Another mother, Belinda Caceres, 29, prays that her children, ages 12, 9 and 2, will have enough to eat and will not get sick while she is gone.

The women are part of a stream of mothers, many single and from Central America, who pause at the 2,000-mile-long U.S.-Mexico border before making their final push into El Norte. They share the same fears. Will their children forget them? Will they see their children again?

Back home, Izaguirre says, making Tommy Hilfiger-labeled shirts netted her $30 a week. It was not enough to feed her son and daughter each night, even when her ex-husband helped with the light and water bills.

Byron, her son, went to a birthday party and saw a pinata. He asked why he could not have a party too. Melissa, her daughter, needed books and school supplies. She asked why she could not have them.

Izaguirre said she would go to the United States and send money for pinatas and books.

Melissa offered to quit school and go to work so their mother would not leave.

"I'm going to work so you can study," she told them.

Now she fears something will happen to them and she will be too far away to comfort or help. Worse, she fears that the separation will last too long and her children will give her the same icy reception she has watched other mothers endure.

"You lose the love of your child," she says.

She begins to cry. "I feel bad for doing this. It wasn't worth it. I'd rather starve with my children. But I've come this far. I can't go back." She mortgaged her property and borrowed money from a neighbor for her journey. Her voice turns firm again. "I can't go back empty-handed."

"I worry about dying along the way. I know going into another country is wrong. I know God would be against this. But I hope he understands."

The torrent of single mothers from Central America began as a trickle in the 1980s, when women pioneered and dominated migrations from Honduras, El Salvador, Nicaragua and Guatemala. Many had been unwilling to endure the more difficult parts of their relationships with men: drunkenness, beatings, mistresses. Alone, most found supporting their children difficult.

Father Ovidio Nery Rodriguez, a priest in Tegucigalpa, Honduras, explains: "To not prostitute themselves, to feed their children, they leave."

They were following in the footsteps of mothers from the West Indies who went to work in New York City, New England and Florida during the 1960s and '70s as nurses and nannies, often leaving their children behind.

A Harvard University study last year determined that such separations are now common: In the United States, one in five children is raised in an immigrant household and 85% of migrant children from Central America, Mexico, the Dominican Republic, Haiti and China have been separated from one or both parents.

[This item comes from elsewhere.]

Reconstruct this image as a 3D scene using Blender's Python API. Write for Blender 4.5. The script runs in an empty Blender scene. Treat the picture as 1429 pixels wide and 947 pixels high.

The pattern is especially pronounced in Los Angeles, which has more Central American immigrants than anywhere else. A 1998 USC study found, for instance, that 82% of Central American live-in nannies were separated from children they left behind.

Though many mothers expect the separations to be short, typically they last six to eight years, says Analuisa Espinoza, a Los Angeles Unified School District social worker who specializes in immigrants.

By then, they are strangers. Some mothers, picking up children from smugglers, hug the wrong ones.